The regularity of spaces of germs of \(f\)-valued holomorphic functions (Q1275910)

It is known for a long time that the space \(H(K)\) of scalar-valued holomorphic germs on compact subsets \(K\) of a Banach space \(E\) is always regular. In the paper under review the regularity of spaces \(H(K,F)\) of holomorphic germs on compact subets of an locally convex space \(E\) with values in a Fréchet space \(F\) is investigated. It comes out that the properties \((DN)\) and \((LB_\infty)\) of \(F\) play an essential role. These properties have been introduced by \textit{D. Vogt} [Arch. Math. 45, 255-266 (1985; Zbl 0621.46001)]. As main results the following theorems are proven.

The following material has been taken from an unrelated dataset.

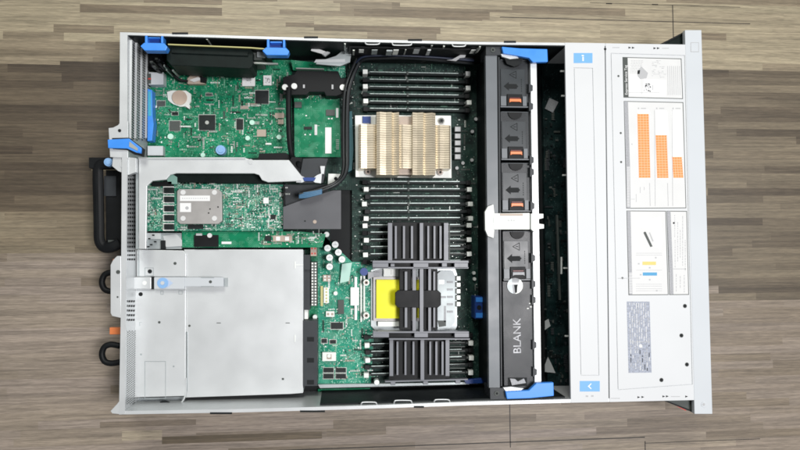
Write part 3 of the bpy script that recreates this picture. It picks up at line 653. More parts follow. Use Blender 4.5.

Theorem A. If \(F\) is a reflexive Fréchet space with property \((LB_\infty)\) and \(E\) a quotient space of the power series space of infinite type, then \(H(K,F)\) is regular for any unique compact \(K\) in \(E\). Theorem B. A Fréchet space \(F\) has \((DN)\) if and only if \(H(K,F)\) is regular for all compact subsets \(K\) of \(\mathbb{C}^{\mathbb{N}}\). The proof of Theorem B is based on the following lemma which seems to be of interest for itself. Lemma. Let \(F\) be a Fréchet space with a continuous norm and suppose that \(H(0,F)\) for \(0\in \mathbb{C}^{\mathbb{N}}\) is regular. Then \(H(K,F)\) is regular for all compact subets \(K\) of \(\mathbb{C}^{\mathbb{N}}\).